EL POLO. Por otro lado, en After Five, la novela en la que el personaje Rafael Reig imagina la vida de los cinco después de las novelas de Enid Blyton, empezando por su adolescencia y juventud, Georgina/Jorge se aficiona enormemente al polo en el Gayland institución de “nombre muy poco adecuado […] para un internado de señoritas”. Entonces, como en una típica novela británica de internado, empiezan los noviazgos desencadenados por la admiración hacia los héroes deportivos de la escuela, a partir de lo que podríamos llamar la erótica del deporte (que aparece también en los últimos libros de Harry Potter, por ejemplo, o en tantísimas películas estadounidenses): “A Georgina el viento le despeinaba suavemente los ensortijados rizos que había dejado crecer más lo de que en ella era habitual.
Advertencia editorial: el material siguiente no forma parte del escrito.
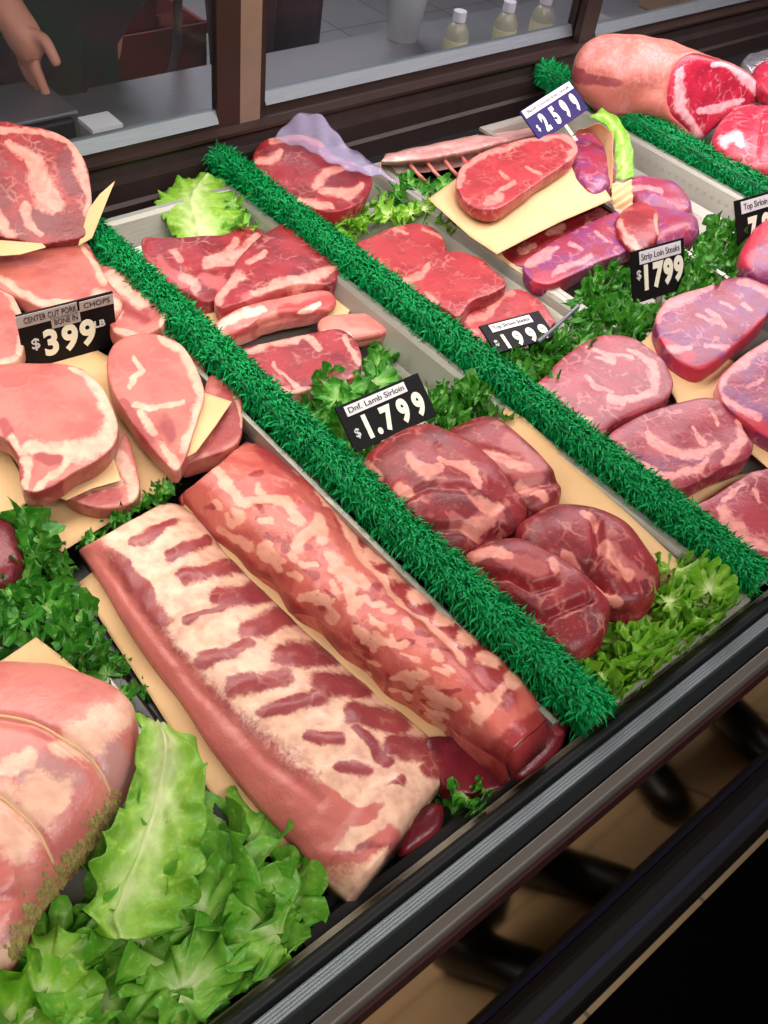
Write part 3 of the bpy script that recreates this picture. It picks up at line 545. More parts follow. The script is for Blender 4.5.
ar = rack('rib_rack', [(178, 498), (192, 512), (212, 537), (236, 556), (250, 572), (276, 590), (290, 612), (316, 628), (338, 652), (362, 668), (382, 690), (405, 702), (424, 716), (440, 724), (458, 745), (490, 768)], [(246, 441), (270, 445), (298, 458), (322, 480), (352, 520), (378, 549), (394, 560), (410, 578), (428, 588), (448, 608), (464, 618), (486, 638), (502, 650), (522, 672), (540, 690), (549, 716)],
     z2, RIB2, 'arched back rib rack lying against the green strip, bones along its edge', [[(p[0], p[1], p[2]*.7) for p in l] for l in fatl]+bone+spf, [scal, [(482, 764, 13), (546, 718, 13)]], [strip, scal, [(482, 764, 13), (546, 718, 13)]]+spa, .24, .022, [(b, 9, .004) for b in bone]+[([(x, y)], 8, .004) for x, y in ((216, 545), (254, 578), (294, 618), (340, 658), (386, 696), (428, 722))]+[([(285, 460), (350, 545), (460, 655), (500, 700)], 5, -.003)], skirt=.726, endf=.016)  # the front end is painted dark red for the shade of its hollow
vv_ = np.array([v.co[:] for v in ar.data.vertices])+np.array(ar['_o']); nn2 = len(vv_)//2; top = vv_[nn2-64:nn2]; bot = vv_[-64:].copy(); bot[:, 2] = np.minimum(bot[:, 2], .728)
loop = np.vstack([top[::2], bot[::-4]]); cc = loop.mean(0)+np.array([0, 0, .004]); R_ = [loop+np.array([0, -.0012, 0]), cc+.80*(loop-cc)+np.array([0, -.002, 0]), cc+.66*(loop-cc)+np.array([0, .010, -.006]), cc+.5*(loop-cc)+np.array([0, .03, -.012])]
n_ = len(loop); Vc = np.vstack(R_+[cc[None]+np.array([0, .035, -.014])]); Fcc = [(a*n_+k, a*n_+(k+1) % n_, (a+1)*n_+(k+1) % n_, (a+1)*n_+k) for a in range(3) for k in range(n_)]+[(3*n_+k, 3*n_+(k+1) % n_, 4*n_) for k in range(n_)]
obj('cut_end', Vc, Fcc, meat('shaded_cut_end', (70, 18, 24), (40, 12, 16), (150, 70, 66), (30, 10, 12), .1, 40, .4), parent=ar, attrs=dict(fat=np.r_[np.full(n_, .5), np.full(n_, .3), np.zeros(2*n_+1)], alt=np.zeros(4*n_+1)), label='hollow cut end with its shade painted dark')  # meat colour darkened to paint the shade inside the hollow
leaves('kale_garnish', [(440, 800), (470, 788), (498, 786), (494, 808), (455, 822)], .735, 6, .035, KALE, 'small dark kale sprig by the rail in front of the rib racks')
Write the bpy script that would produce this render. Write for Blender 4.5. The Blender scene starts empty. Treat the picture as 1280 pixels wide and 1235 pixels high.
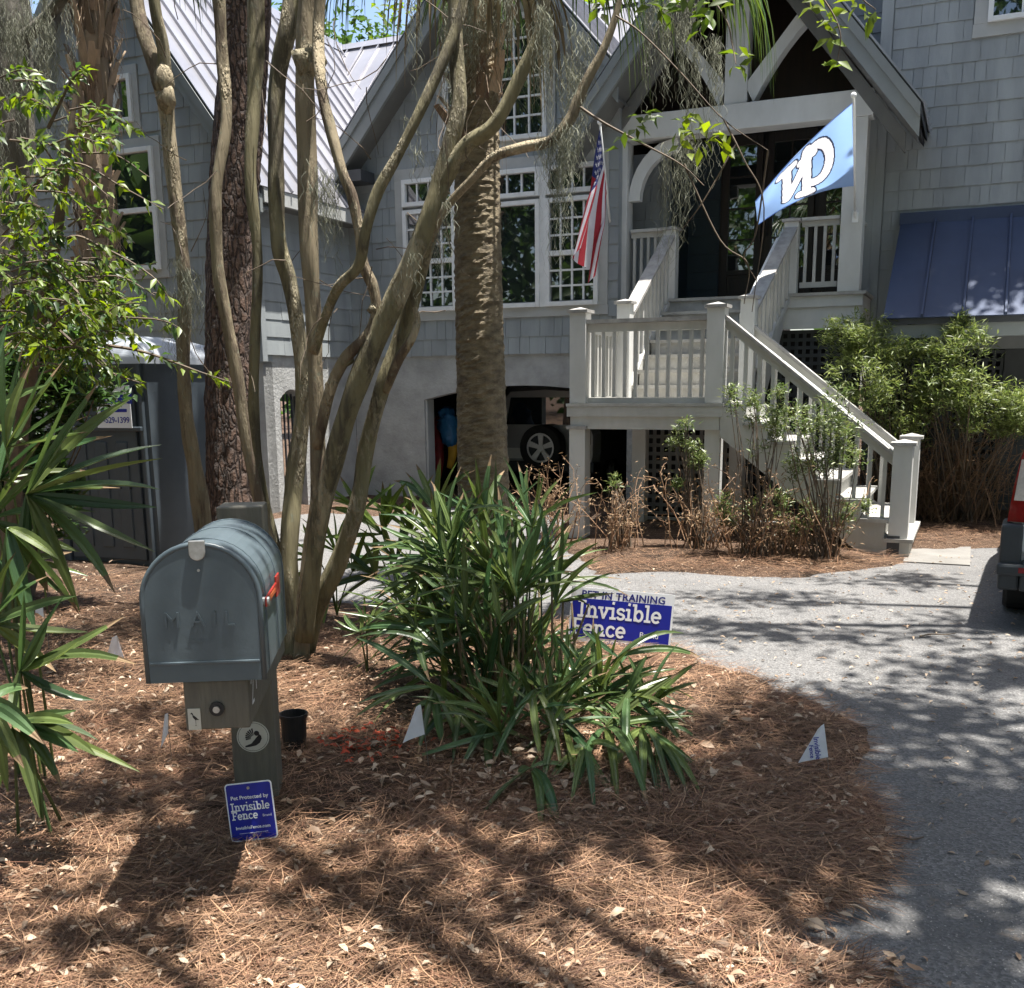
import bpy, math, random
import numpy as np
from mathutils import Vector, Matrix

SC = bpy.context.scene
COL = SC.collection
R = math.radians
random.seed(7)
RNG = np.random.default_rng(11)

# ------------------------------------------------------------------ camera
FPX, PCX, PCY, CAMH = 1290.0, 640.0, 745.0, 1.6
PITCH, ROLL = math.atan(265 / 1290), -0.0096
_fw = np.array([0, math.cos(PITCH), -math.sin(PITCH)])
_up = np.array([0, math.sin(PITCH), math.cos(PITCH)])
_rt = np.array([1.0, 0, 0])
CR = _rt * math.cos(ROLL) + _up * math.sin(ROLL)
CU = -_rt * math.sin(ROLL) + _up * math.cos(ROLL)
CC = np.array([0, 0, CAMH])
cam_d = bpy.data.cameras.new('camera')
cam = bpy.data.objects.new('camera', cam_d)
COL.objects.link(cam)
cam_d.sensor_fit = 'HORIZONTAL'
cam_d.sensor_width = 36
cam_d.lens = 36 * FPX / 1280
cam_d.shift_y = (PCY - 617.5) / 1280
cam_d.clip_start = 0.05
cam_d.clip_end = 900
m = Matrix.Identity(4)
for i in range(3):
    m[i][0], m[i][1], m[i][2], m[i][3] = CR[i], CU[i], -_fw[i], CC[i]
cam.matrix_world = m
SC.camera = cam

# ------------------------------------------------------------------ light
SUN_EL, SUN_AZ = R(77), R(102)         # azimuth from +Y towards +X
SUND = np.array([math.cos(SUN_EL) * math.sin(SUN_AZ), math.cos(SUN_EL) * math.cos(SUN_AZ), math.sin(SUN_EL)])
W = bpy.data.worlds.new('World')
SC.world = W
W.use_nodes = True
nt = W.node_tree
sky = nt.nodes.new('ShaderNodeTexSky')
sky.sky_type = 'NISHITA'
sky.sun_disc = False
sky.sun_elevation = SUN_EL
sky.sun_rotation = SUN_AZ
sky.ozone_density = 0.8
sky.dust_density = 2.0
bg = nt.nodes['Background']
bg.inputs['Strength'].default_value = 0.095
nt.links.new(sky.outputs['Color'], bg.inputs['Color'])
sl = bpy.data.lights.new('sun', 'SUN')
sl.energy = 5.0
sl.angle = R(0.53)
sl.color = (1.0, 0.965, 0.90)
so = bpy.data.objects.new('sun', sl)
so.rotation_euler = Vector(-SUND).to_track_quat('-Z', 'Y').to_euler()
so.location = (6, 3, 30)
COL.objects.link(so)
SC.view_settings.view_transform = 'Standard'
SC.view_settings.look = 'None'
SC.view_settings.gamma = 1
SC.view_settings.use_curve_mapping = False
SC.view_settings.exposure = 1.55
SC.render.engine = 'CYCLES'
SC.cycles.max_bounces = 6
SC.cycles.diffuse_bounces = 4
SC.cycles.glossy_bounces = 3
SC.cycles.transmission_bounces = 4
SC.cycles.transparent_max_bounces = 6
SC.cycles.use_denoising = True
SC.cycles.use_adaptive_sampling = True
SC.cycles.adaptive_threshold = 0.02

# --------------------------------------------- measuring helpers (metres)
TH = R(23.98)
HU = np.array([math.cos(TH), -math.sin(TH), 0.0])     # along the house front
HV = np.array([math.sin(TH), math.cos(TH), 0.0])      # into the house


def ray(x, y):
    return _fw + CR * (x - PCX) / FPX - CU * (y - PCY) / FPX


def gnd(x, y, z=0.0):
    d = ray(x, y)
    return CC + d * ((z - CAMH) / d[2])


def at(x, y, Y):
    d = ray(x, y)
    return CC + d * (Y / d[1])


def pb(x, y, b):
    d = ray(x, y)
    P = CC + d * ((b - CC @ HV) / (d @ HV))
    return np.array([P @ HU, P @ HV, P[2]])


def pa(x, y, a):
    d = ray(x, y)
    P = CC + d * ((a - CC @ HU) / (d @ HU))
    return np.array([P @ HU, P @ HV, P[2]])


def proj(P):
    Q = np.asarray(P, float) - CC
    z = Q @ _fw
    return PCX + FPX * (Q @ CR) / z, PCY - FPX * (Q @ CU) / z, z


def hw(a, b, z):
    return a * HU + b * HV + np.array([0, 0, z])


# ------------------------------------------------------------ materials
def _mix(nt, c1, c2, fac):
    n = nt.nodes.new('ShaderNodeMix')
    n.data_type = 'RGBA'
    for k, c in ((6, c1), (7, c2)):
        if hasattr(c, 'links'):
            nt.links.new(c, n.inputs[k])
        else:
            n.inputs[k].default_value = (*c, 1)
    if hasattr(fac, 'links'):
        nt.links.new(fac, n.inputs[0])
    else:
        n.inputs[0].default_value = fac
    return n.outputs[2]


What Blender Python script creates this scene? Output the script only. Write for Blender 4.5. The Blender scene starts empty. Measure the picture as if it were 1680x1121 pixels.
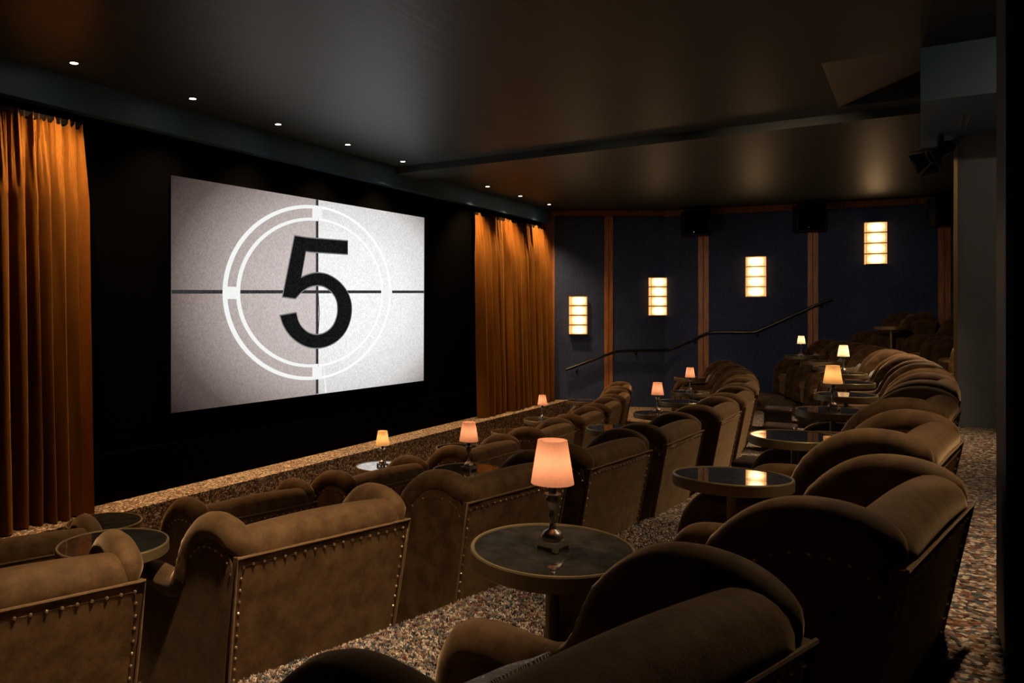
import bpy, bmesh, math, random
from mathutils import Vector, Matrix, noise
random.seed(7)
sc = bpy.context.scene
COL = sc.collection
PI = math.pi

# ------------------------------------------------------------------ helpers
def link(o, parent=None):
    COL.objects.link(o)
    if parent is not None:
        o.parent = parent
    return o

def tag(o, label=None, cat=None, group=None, kind=None):
    if label: o['label'] = label
    if cat: o['category'] = cat
    if group: o['group'] = group
    if kind: o['kind'] = kind
    return o

def thing(name, label, cat, loc=(0, 0, 0), rz=0.0, group=None):
    o = bpy.data.objects.new(name, None)
    o.empty_display_size = 0.1
    o.location = loc
    o.rotation_euler = (0, 0, rz)
    link(o)
    return tag(o, label, cat, group)

def mesh_obj(name, bm, mat, parent=None, smooth=True):
    bmesh.ops.recalc_face_normals(bm, faces=bm.faces)
    me = bpy.data.meshes.new(name)
    bm.to_mesh(me)
    bm.free()
    if smooth:
        me.polygons.foreach_set('use_smooth', [True] * len(me.polygons))
        try:
            me.set_sharp_from_angle(angle=math.radians(38 if smooth is True else smooth))
        except Exception:
            pass
    if mat is not None:
        for m in (mat if isinstance(mat, (list, tuple)) else [mat]):
            me.materials.append(m)
    return link(bpy.data.objects.new(name, me), parent)

def copy_tree(o, parent=None):
    c = o.copy()
    COL.objects.link(c)
    c.parent = parent
    for ch in list(o.children):
        copy_tree(ch, c)
    return c

def box(bm, x0, x1, y0, y1, z0, z1, bevel=0.0, seg=2):
    v = [bm.verts.new(p) for p in ((x0, y0, z0), (x1, y0, z0), (x1, y1, z0), (x0, y1, z0),
                                   (x0, y0, z1), (x1, y0, z1), (x1, y1, z1), (x0, y1, z1))]
    fs = [bm.faces.new([v[i] for i in q]) for q in ((3, 2, 1, 0), (4, 5, 6, 7), (0, 1, 5, 4), (1, 2, 6, 5), (2, 3, 7, 6), (3, 0, 4, 7))]
    if bevel > 0:
        es = list({e for f in fs for e in f.edges})
        bmesh.ops.bevel(bm, geom=es, offset=bevel, segments=seg, affect='EDGES', profile=0.5)
    return v

def prism(bm, poly, z0, z1):
    a = [bm.verts.new((x, y, z0)) for x, y in poly]
    b = [bm.verts.new((x, y, z1)) for x, y in poly]
    n = len(poly)
    bm.faces.new(a[::-1]); bm.faces.new(b)
    for i in range(n):
        bm.faces.new((a[i], a[(i + 1) % n], b[(i + 1) % n], b[i]))

def extrude_x(bm, poly, x0, x1, bevel=0.0, seg=2):
    """poly of (y, z) extruded along x"""
    a = [bm.verts.new((x0, y, z)) for y, z in poly]
    b = [bm.verts.new((x1, y, z)) for y, z in poly]
    n = len(poly)
    fs = [bm.faces.new(a[::-1]), bm.faces.new(b)]
    for i in range(n):
        fs.append(bm.faces.new((a[i], a[(i + 1) % n], b[(i + 1) % n], b[i])))
    if bevel > 0:
        es = list({e for f in fs[:2] for e in f.edges})
        bmesh.ops.bevel(bm, geom=es, offset=bevel, segments=seg, affect='EDGES', profile=0.5)

def lathe(bm, prof, n=24, cx=0.0, cy=0.0, cap=True):
    rings = []
    for r, z in prof:
        rings.append([bm.verts.new((cx + r * math.cos(2 * PI * i / n), cy + r * math.sin(2 * PI * i / n), z)) for i in range(n)])
    for a, b in zip(rings, rings[1:]):
        for i in range(n):
            bm.faces.new((a[i], a[(i + 1) % n], b[(i + 1) % n], b[i]))
    if cap:
        bm.faces.new(rings[0][::-1]); bm.faces.new(rings[-1])

def tube(bm, pts, rad, n=10, sx=1.0, cap=True, closed=False, up=Vector((0, 0, 1))):
    """sweep a (possibly elliptical) section; rad: float or list"""
    pts = [Vector(p) for p in pts]
    m = len(pts)
    rads = rad if isinstance(rad, (list, tuple)) else [rad] * m
    rings = []
    prev = None
    for i, p in enumerate(pts):
        if closed:
            t = (pts[(i + 1) % m] - pts[i - 1])
        else:
            t = (pts[min(i + 1, m - 1)] - pts[max(i - 1, 0)])
        t.normalize()
        if prev is None:
            u = up if abs(t.dot(up)) < 0.95 else Vector((1, 0, 0))
            s = t.cross(u).normalized()
        else:
            s = (prev - t * prev.dot(t)).normalized()
        prev = s
        w = s.cross(t).normalized()
        rings.append([bm.verts.new(p + (s * math.cos(2 * PI * k / n) * sx + w * math.sin(2 * PI * k / n)) * rads[i]) for k in range(n)])
    rng = range(m) if closed else range(m - 1)
    for i in rng:
        a, b = rings[i], rings[(i + 1) % m]
        for k in range(n):
            bm.faces.new((a[k], a[(k + 1) % n], b[(k + 1) % n], b[k]))
    if cap and not closed:
        bm.faces.new(rings[0][::-1]); bm.faces.new(rings[-1])
    return rings

def smooth_path(pts, sub=6):
    """Catmull-Rom"""
    P = [Vector(p) for p in pts]
    P = [P[0] * 2 - P[1]] + P + [P[-1] * 2 - P[-2]]
    out = []
    for i in range(1, len(P) - 2):
        for k in range(sub):
            t = k / sub
            a, b, c, d = P[i - 1], P[i], P[i + 1], P[i + 2]
            out.append(0.5 * ((2 * b) + (c - a) * t + (2 * a - 5 * b + 4 * c - d) * t * t + (3 * b - a - 3 * c + d) * t ** 3))
    out.append(P[-2].copy())
    return out

def soft_box(bm, c, h, r, cuts=5, bulge=(0, 0, 0), xf=None):
    """rounded, slightly pillowed block. c centre, h half sizes, r edge radius"""
    t = bmesh.new()
    bmesh.ops.create_cube(t, size=2.0)
    bmesh.ops.subdivide_edges(t, edges=t.edges, cuts=cuts * 2 + 1, use_grid_fill=True)
    c = Vector(c); hv = Vector(h)
    vm = {}
    for v in t.verts:
        q = Vector((v.co.x, v.co.y, v.co.z))
        # push samples toward edges so the rounding is well resolved
        p = Vector([math.copysign(abs(a) ** 0.75, a) * hh for a, hh in zip(q, hv)])
        inner = Vector([max(-(hh - r), min(hh - r, a)) for a, hh in zip(p, hv)])
        d = p - inner
        if d.length > 1e-9:
            d = d.normalized() * r
        p = inner + d
        f = [math.cos(max(-1, min(1, p[i] / hv[i])) * PI / 2) for i in range(3)]
        p.x += math.copysign(bulge[0] * f[1] * f[2], p.x) if abs(q.x) > .99 else 0
        p.y += math.copysign(bulge[1] * f[0] * f[2], p.y) if abs(q.y) > .99 else 0
        p.z += math.copysign(bulge[2] * f[0] * f[1], p.z) if abs(q.z) > .99 else 0
        p = p + c
        if xf: p = xf(p)
        vm[v] = bm.verts.new(p)
    for f in t.faces:
        bm.faces.new([vm[v] for v in f.verts])
    t.free()

# ------------------------------------------------------------------ materials
def mat(name):
    m = bpy.data.materials.new(name)
    m.use_nodes = True
    nt = m.node_tree
    b = nt.nodes['Principled BSDF']
    return m, nt, b

def N(nt, typ, **kw):
    n = nt.nodes.new(typ)
    for k, v in kw.items():
        if k in n.inputs.keys() if isinstance(k, str) else False:
            n.inputs[k].default_value = v
        else:
            setattr(n, k, v)
    return n

def ramp(nt, fac, stops, interp='LINEAR'):
    r = nt.nodes.new('ShaderNodeValToRGB')
    cr = r.color_ramp
    cr.interpolation = interp
    while len(cr.elements) < len(stops):
        cr.elements.new(0.5)
    for e, (p, c) in zip(cr.elements, stops):
        e.position = p
        e.color = (*c, 1) if len(c) == 3 else c
    nt.links.new(fac, r.inputs['Fac'])
    return r

def bump(nt, b, height, strength, dist):
    bp = nt.nodes.new('ShaderNodeBump')
    bp.inputs['Strength'].default_value = strength
    bp.inputs['Distance'].default_value = dist
    nt.links.new(height, bp.inputs['Height'])
    nt.links.new(bp.outputs['Normal'], b.inputs['Normal'])
    return bp

def coords(nt, which='Object', scale=(1, 1, 1)):
    tc = nt.nodes.new('ShaderNodeTexCoord')
    mp = nt.nodes.new('ShaderNodeMapping')
    mp.inputs['Scale'].default_value = scale
    nt.links.new(tc.outputs[which], mp.inputs['Vector'])
    return mp.outputs['Vector']

def noise_tex(nt, vec, scale, detail=4, rough=.6):
    n = nt.nodes.new('ShaderNodeTexNoise')
    n.inputs['Scale'].default_value = scale
    n.inputs['Detail'].default_value = detail
    n.inputs['Roughness'].default_value = rough
    nt.links.new(vec, n.inputs['Vector'])
    return n

def plain(name, col, rough=.5, metal=0.0, spec=.5, coat=0.0):
    m, nt, b = mat(name)
    b.inputs['Base Color'].default_value = (*col, 1)
    b.inputs['Roughness'].default_value = rough
    b.inputs['Metallic'].default_value = metal
    b.inputs['Specular IOR Level'].default_value = spec
    b.inputs['Coat Weight'].default_value = coat
    return m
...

Allí, sobre el caballo, acompañando la letra del himno con un movimiento de labios, su aspecto era imponente, con esas lustrosas botas de cuero coronadas con las protecciones para la rodilla, que recordaban vagamente a las armaduras medievales. […] La mayoría de las chicas hubieran dado su vida por estar en el lugar de Georgina, por vestir simplemente una de esas camisetas con cuello con cuello y tres botones que solo las jugadoras del equipo tenían el privilegio de usar como ropa de sport los sábados por la tarde”. Desde el primer partido comienza una relación con Perla, que se enamora perdidamente de ella, y de hecho, comienza un despertar sexual verdaderamente despepitado: “Un día, a principios de la primavera, Perla sorprendió a Georgina en la caballerizas con el viejo general”, “En los laterales del escenario, a salvo de las luces, había grupos de gente sentada en corro y fumando canutos, y le pareció que en una esquina Georgina se estaba besando con Lou Passamont, del equipo de rugby”.
Un éxito rotundo, vaya, que contrasta con los fracasos del narrador autobiográfico Antonio Orejudo y que nos recuerda, quizás, que para triunfar sigue siendo más fiable la ficción que el deporte.